Loose Cannon: I Want My $2,000 In Pennies

Posted on by Chief Marketer Staff

Earlier this summer McMurry, a mid-sized marketing agency based in Phoenix, sent out a postcard announcing its pending reopening. As part of its campaign, it offered a bribe to recipients who wrote about the blessed event.

Now that’s a unique marketing strategy: Use a mailing to insult your recipients’ professionalism (the postcard was addressed to “Richard H. Levey, Industry News Columnist”). And compound it by raising a question among professional question-askers that you probably don’t want asked — namely, why does an agency with faith in its work need to bribe reporters to write about it? These were my first thoughts when I received the postcard.

If that was McMurry’s strategy for getting coverage, it didn’t work. The agency reopened last week to neither flourishes nor trumpets. I base this on the apparent lack of published accounts of its ribbon cutting: None popped up in several online news searches.

With the lack of ink the effort generated in mind, here’s the text of McMurry’s postcard. “We’re celebrating the McMurry grand reopening…EARLY… in response to popular demand, by reopening the ‘Write About McMurry’ contest. So, if you’re not certain you crafted a winner during phase one, here’s a shot to do it now.”

As it happened, this was the first communication I received from McMurry, so I wasn’t privy to phase one — if there really was one, and this wasn’t a clumsy attempt to create urgency. Of course, it could have been a bumbling attempt to squeeze a second writeup out of recipients.

The postcard continued: “Write about McMurry’s full-service marketing capabilities; mission statement; value system; selfless talented staff; community service; offices in Phoenix, New York City and Atlanta; or our charitable foundation, Theresa’s Fund.

“Submissions qualify to win $2,000 for your favorite charity or one of five Mayor Phil Gordon park benches. Immortalize your grand-prize-winning thoughts as a permanent part of the McMurry Corporate Headquarters motif. All entries will become part of our 30-year time capsule.

“To stimulate your creative juices, go to www.mcmurry.com. To become a winner, send your e-mail entry to[email protected].

“Go for it as often as you like until July 1, 2006.

“Then mark your calendar for the mother of all bashes when rock legend Rick Springfield assists Phoenix Mayor Phil Gordon to reopen McMurry on Sept. 7, 2006.”

Uh, Rick Springfield? The bubblegum pop artist whose last top ten single charted in 1984? When did he become a rock legend? Way to stay relevant, guys. I guess the Electric Prunes had a scheduling conflict.

Now, McMurry’s isn’t two or three schlubs in a cubicle — this is a mid-sized agency that recently announced hiring its 100th employee.

It is entirely possible that this whole promotion was done tongue-in cheek, but there is nothing in the copy that suggests this. If this was intended to be funny, someone neatly overlooked the part where the jokes were included. Furthermore, if it was intended to be wry, McMurry failed to include a wink or two so readers would have a fighting chance not to take it seriously.

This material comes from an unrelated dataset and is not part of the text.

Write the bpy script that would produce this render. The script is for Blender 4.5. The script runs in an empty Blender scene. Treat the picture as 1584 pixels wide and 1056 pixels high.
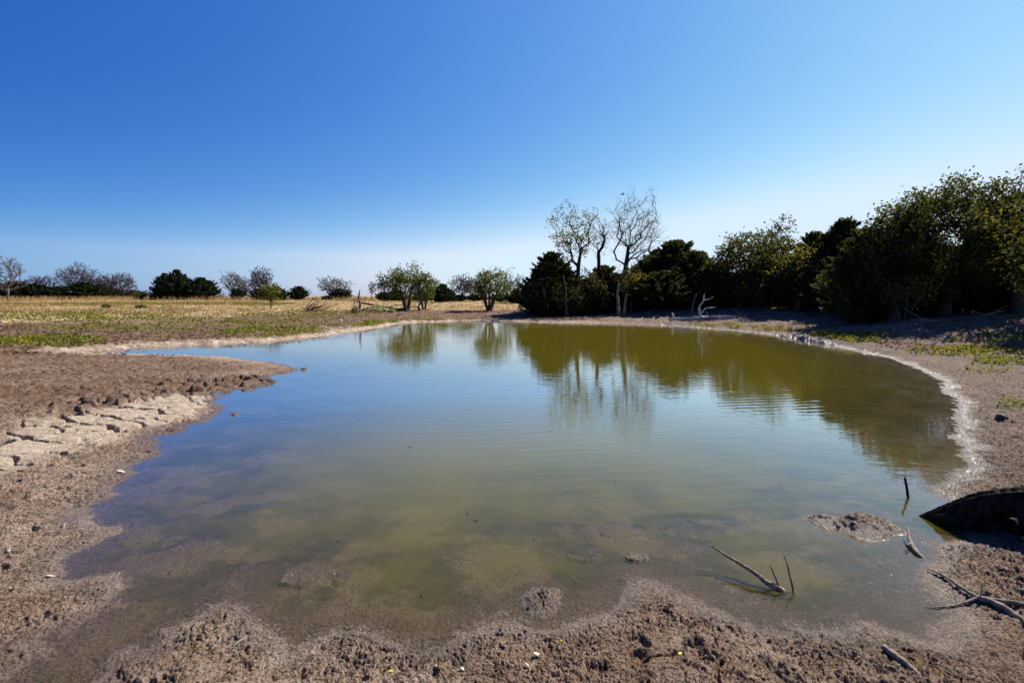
import bpy, math, random
import numpy as np
from mathutils import Vector
R = math.radians
sc = bpy.context.scene
col = sc.collection

# ------------------------------------------------------------------ camera, sky, sun, exposure
CAMZ = 1.75; F = 792.0; W2 = 792.0; H2 = 528.0          # photograph pixels (1584 x 1056)
PITCH = math.atan(70 / 792.0)
cam_d = bpy.data.cameras.new('camera'); cam = bpy.data.objects.new('camera', cam_d); col.objects.link(cam)
cam.location = (0, 0, CAMZ); cam.rotation_euler = (math.pi / 2 - PITCH, 0, 0)
cam_d.lens = 18.0; cam_d.sensor_width = 36.0; cam_d.clip_start = 0.05; cam_d.clip_end = 9000
sc.camera = cam
SUN_AZ = R(54); SUN_EL = R(43)                          # azimuth to the right of the view direction (+Y)
w = bpy.data.worlds.new("World"); sc.world = w; w.use_nodes = True
nt = w.node_tree; nt.nodes.clear()
sky = nt.nodes.new('ShaderNodeTexSky'); sky.sky_type = 'NISHITA'; sky.sun_disc = False
sky.sun_elevation = SUN_EL; sky.sun_rotation = SUN_AZ
sky.altitude = 200; sky.air_density = 1.0; sky.dust_density = 0.6; sky.ozone_density = 2.4
EXPO = 0.95
def wn(t, **kw):
    n = nt.nodes.new(t)
    for k, v in kw.items(): setattr(n, k, v)
    return n
def wm(op, a, b=0.0, c=0.0, clamp=False):
    n = wn('ShaderNodeMath', operation=op, use_clamp=clamp)
    for k, v in enumerate((a, b, c)):
        if isinstance(v, bpy.types.NodeSocket): nt.links.new(v, n.inputs[k])
        else: n.inputs[k].default_value = v
    return n.outputs[0]
# the clear autumn sky: deep blue away from the sun, pale near the horizon and towards the sun
sdir0 = (math.sin(SUN_AZ) * math.cos(SUN_EL), math.cos(SUN_AZ) * math.cos(SUN_EL), math.sin(SUN_EL))
tc = wn('ShaderNodeTexCoord'); nv = wn('ShaderNodeVectorMath', operation='NORMALIZE'); nt.links.new(tc.outputs['Generated'], nv.inputs[0])
dt = wn('ShaderNodeVectorMath', operation='DOT_PRODUCT'); nt.links.new(nv.outputs[0], dt.inputs[0]); dt.inputs[1].default_value = sdir0
sx = wn('ShaderNodeSeparateXYZ'); nt.links.new(nv.outputs[0], sx.inputs[0])
hz_ = wm('EXPONENT', wm('MULTIPLY', wm('MAXIMUM', sx.outputs[2], 0.075), -1 / .15))
dts = wm('MINIMUM', wm('MAXIMUM', dt.outputs['Value'], -.25), .9)
zen = wm('MULTIPLY', wm('MAXIMUM', wm('SUBTRACT', sx.outputs[2], .52), 0.0), -1.9)       # deeper towards the zenith
sc_rgb = wn('ShaderNodeSeparateColor'); nt.links.new(sky.outputs[0], sc_rgb.inputs[0]); cb = wn('ShaderNodeCombineColor')
for k, (a_, g_, c_, e_) in enumerate(((-2.78, .68, 3.7, 2.3), (-1.17, .68, 1.66, 1.22), (-.35, .36, .64, .50))):
    p_ = wm('POWER', wm('MULTIPLY', sc_rgb.outputs[k], .085), g_)
    q_ = wm('EXPONENT', wm('ADD', wm('MULTIPLY_ADD', hz_, c_, wm('ADD', zen, a_ - EXPO * math.log(2) + math.log(10))), wm('MULTIPLY', dts, e_)))
    cap = (.70, .87, 1.06)[k] * 10 / 2 ** EXPO                 # the pale haze near the horizon evens out
    nt.links.new(wm('SMOOTH_MIN', wm('MULTIPLY', p_, q_), cap, cap * .35), cb.inputs[k])
bg = wn('ShaderNodeBackground'); bg.inputs['Strength'].default_value = 0.1
wo = wn('ShaderNodeOutputWorld'); nt.links.new(cb.outputs[0], bg.inputs['Color']); nt.links.new(bg.outputs[0], wo.inputs['Surface'])
sun_d = bpy.data.lights.new('sun', 'SUN'); sun_d.energy = 5.0; sun_d.angle = R(0.5); sun_d.color = (1.0, 0.94, 0.85)
sun = bpy.data.objects.new('sun', sun_d); col.objects.link(sun)
sdir = Vector((math.sin(SUN_AZ) * math.cos(SUN_EL), math.cos(SUN_AZ) * math.cos(SUN_EL), math.sin(SUN_EL)))
sun.rotation_euler = sdir.to_track_quat('Z', 'Y').to_euler()
sc.view_settings.view_transform = 'Standard'; sc.view_settings.look = 'None'
sc.view_settings.exposure = EXPO; sc.view_settings.gamma = 1.0
sc.render.engine = 'CYCLES'
sc.cycles.max_bounces = 6; sc.cycles.transparent_max_bounces = 8; sc.cycles.diffuse_bounces = 3

# ------------------------------------------------------------------ photograph -> world
cp, sp_ = math.cos(PITCH), math.sin(PITCH)
def ray(px, py):
    u = -(py - H2) / F
    return (px - W2) / F, cp + u * sp_, u * cp - sp_
def P(px, py, z=0.0):
    x, y, zz = ray(px, py); t = (z - CAMZ) / zz
    return np.array([x * t, y * t])
def XZ(px, py, Y):
    x, y, zz = ray(px, py); t = Y / y
    return x * t, CAMZ + zz * t
def PW(Y): return Y / F                                 # metres per photograph pixel at distance Y

# ------------------------------------------------------------------ noise
def _hash(ix, iy, s):
    h = (ix.astype(np.int64) * 374761393 + iy.astype(np.int64) * 668265263 + s * 1442695041) & 0xffffffff
    h = ((h ^ (h >> 13)) * 1274126177) & 0xffffffff
    h = ((h ^ (h >> 16)) * 2246822519) & 0xffffffff
    return ((h ^ (h >> 15)) & 0xffffff) / float(0x1000000)
def perlin(x, y, s=0):
    x0 = np.floor(x); y0 = np.floor(y); fx = x - x0; fy = y - y0
    def g(ix, iy, dx, dy):
        a = _hash(ix, iy, s) * 2 * np.pi
        return np.cos(a) * dx + np.sin(a) * dy
    u = fx * fx * fx * (fx * (fx * 6 - 15) + 10); v = fy * fy * fy * (fy * (fy * 6 - 15) + 10)
    a = g(x0, y0, fx, fy); b = g(x0 + 1, y0, fx - 1, fy); c = g(x0, y0 + 1, fx, fy - 1); d = g(x0 + 1, y0 + 1, fx - 1, fy - 1)
    return 1.5 * ((a * (1 - u) + b * u) * (1 - v) + (c * (1 - u) + d * u) * v)
def fbm(x, y, f, o=4, s=0, gain=0.5):
    r = 0; a = 1.0; t = 0
    for i in range(o):
        r = r + a * perlin(x * f, y * f, s + i * 7); t += a; a *= gain; f *= 2.03
    return r / t
def worley(x, y, f, s=0, jit=1.0):
    x = x * f; y = y * f; x0 = np.floor(x); y0 = np.floor(y)
    f1 = np.full(x.shape, 9.0); f2 = np.full(x.shape, 9.0); idv = np.zeros(x.shape)
    for i in (-1, 0, 1):
        for j in (-1, 0, 1):
            cx = x0 + i; cy = y0 + j
            px = cx + .5 + jit * (_hash(cx, cy, s) - .5); py = cy + .5 + jit * (_hash(cx, cy, s + 91) - .5)
            d = np.sqrt((px - x) ** 2 + (py - y) ** 2)
            m = d < f1
            f2 = np.where(m, f1, np.minimum(f2, d)); idv = np.where(m, _hash(cx, cy, s + 17), idv); f1 = np.where(m, d, f1)
    return f1, f2, idv
def sstep(a, b, x):
    t = np.clip((x - a) / (b - a), 0, 1); return t * t * (3 - 2 * t)

# ------------------------------------------------------------------ shoreline (traced on the water level)
SH = [(122,544),(150,543),(200,539),(260,536),(330,533),(400,529.5),(450,526),(490,521),(540,514),(580,508),(605,503),(625,500),(650,498.5),(700,497.5),(760,497),(810,498),(860,499.5),(920,500.5),(980,502),(1040,504),(1090,508),(1140,511.5),(1180,516),(1230,524),(1275,532),(1320,542),(1370,552),(1410,566),(1445,582),(1466,597),(1452,601),(1482,622),(1474,640),(1482,660),(1470,671),(1492,692),(1482,702),(1497,722),(1470,740),(1435,755),(1466,772),(1490,790),(1520,812),(1500,838),(1462,838),(1431,834),(1442,847),(1440,870),(1429,882),(1434,905),(1463,933),(1472,952),(1450,965),(1426,968),(1440,990),
(1402,981),(1377,975),(1354,965),(1332,959),(1320,965),(1300,978),(1275,975),(1256,975),(1224,965),(1205,975),(1180,975),(1148,962),(1122,955),(1100,943),(1054,917),(1019,897),(974,888),(966,908),(961,930),(943,948),(904,957),(864,970),(829,974),(802,961),(771,957),(745,970),(705,983),(678,996),(647,999),(612,992),(594,981),(563,974),(519,974),(475,990),(453,1005),(442,988),(418,977),(395,962),(385,951),(366,933),(344,929),(319,937),(309,951),(284,962),(252,970),(262,985),(233,1002),(202,1011),(177,1024),(151,1049),(120,1078),(60,1120),(-40,1150),
(-60,1100),(6,1052),(38,1030),(76,1002),(63,989),(79,977),(120,967),(151,951),(170,932),(192,907),(180,891),(151,891),(117,896),(95,895),(101,885),(91,868),(126,850),(177,828),(192,820),(186,814),(164,816),(139,806),(138,784),(151,776),(180,765),(174,752),(193,742),(209,729),(200,721),(219,713),(251,702),(248,695),(238,691),(251,681),(238,675),(290,666),(287,658),(319,652),(332,642),(348,631),(328,621),(348,616),(322,610),(370,602),(412,596),(431,591),(406,584),(451,576),(460,570),(444,565),(419,560),(380,557),(351,552),(290,549.5),(225,548.5),(167,548)]
SHW = np.array([P(a, b) for a, b in SH])
ISL = [np.array([P(a, b) for a, b in p]) for p in (
  [(1245,800),(1262,798),(1290,801),(1320,792),(1345,797),(1370,808),(1402,825),(1375,830),(1350,836),(1320,831),(1295,821),(1265,811)],
  [(804,935),(812,925),(830,915),(848,910),(866,918),(872,935),(865,948),(840,953),(815,948)],
  [(1110,375+120),(1112,375+120),(1111,494)][:0] or [(463,573),(474,570),(472,574)],
  [(352,642),(372,637),(366,643)],
  )]
def sdf(x, y, poly):
    out = np.empty(x.shape)
    A = poly; B = np.roll(poly, -1, 0); E = B - A; L = (E ** 2).sum(1)
    CH = 60000; xf = x.ravel(); yf = y.ravel(); o = out.ravel() if out.flags.c_contiguous else None
    res = np.empty(xf.shape)
    for i in range(0, len(xf), CH):
        px = xf[i:i+CH]; py = yf[i:i+CH]
        best = np.full(px.shape, 1e18); ins = np.zeros(px.shape, bool)
        for k in range(len(A)):
            dx = px - A[k,0]; dy = py - A[k,1]
            t = np.clip((dx * E[k,0] + dy * E[k,1]) / L[k], 0, 1)
            qx = dx - t * E[k,0]; qy = dy - t * E[k,1]
            best = np.minimum(best, qx * qx + qy * qy)
            if E[k,1] != 0:
                c = ((A[k,1] > py) != (B[k,1] > py)) & (px < A[k,0] + (py - A[k,1]) * E[k,0] / E[k,1])
                ins ^= c
        res[i:i+CH] = np.where(ins, -1, 1) * np.sqrt(best)     # + on land
    return res.reshape(x.shape)
def polydist(x, y, pts):
    best = np.full(x.shape, 1e18); tt = np.zeros(x.shape)
    for k in range(len(pts) - 1):
        a = pts[k]; e = pts[k+1] - a
        t = np.clip(((x - a[0]) * e[0] + (y - a[1]) * e[1]) / (e @ e), 0, 1)
        d = (x - a[0] - t * e[0]) ** 2 + (y - a[1] - t * e[1]) ** 2
        m = d < best; best = np.where(m, d, best); tt = np.where(m, k + t, tt)
    return np.sqrt(best), tt

PALE = [P(a, b, .12) for a, b in ((-160,735),(-40,705),(60,680),(150,652),(230,632),(310,610),(360,598),(405,590))]
PALEW = [1.0, .85, .75, .85, .85, .75, .5, .3]
CRUMB = [P(a, b, .2) for a, b in ((150,640),(260,600),(330,583),(400,575),(450,571))]
MOUND = np.array([16.5, 20.5]); 
def landbase(sd):
    return np.interp(sd, [0, .15, .5, 2, 5, 10, 20, 45, 100, 400, 4000], [0, .016, .06, .15, .26, .38, .58, .85, 1.0, 1.15, 1.3])
def bedbase(sd):
    return -np.interp(-sd, [0, .1, .4, 1, 2, 3.5, 6, 12], [0, .008, .03, .055, .13, .34, .7, 1.0])
def ellb(x, y, px, py, rx, ry):
    c = P(px, py); ex = P(px + rx, py)[0] - c[0]; ey = abs(P(px, py - ry)[1] - c[1])
    return np.exp(-(((x - c[0]) / ex) ** 2 + ((y - c[1]) / ey) ** 2))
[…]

“The mother of all bashes” line might qualify as a joke, but given that the original line referred to the first Iraq/U.S. war, it falls flat. I wonder if any of McMurry’s clients would be pleased to know this is how the agency represents itself — and by extension, them.

In its own way, the line begging recipients to write about Theresa’s Fund is the most distasteful. Theresa’s Fund, which is funded from agency profits, combats child abuse and domestic violence. Good on ya, McMurry: Don’t offer me compensation to write about your good works.

So here’s my literary contest, which is aimed at McMurry’s clients: Send me a writeup describing how it feels to have retained a marketing agency so dubious of its own worth that it has to bribe reporters to write about it. For bonus points, include your evaluation as to whether any reporter worth his or her salt would ever cover McMurry, or any of its clients.

I’ve certainly written the last about ’em I’m ever going to.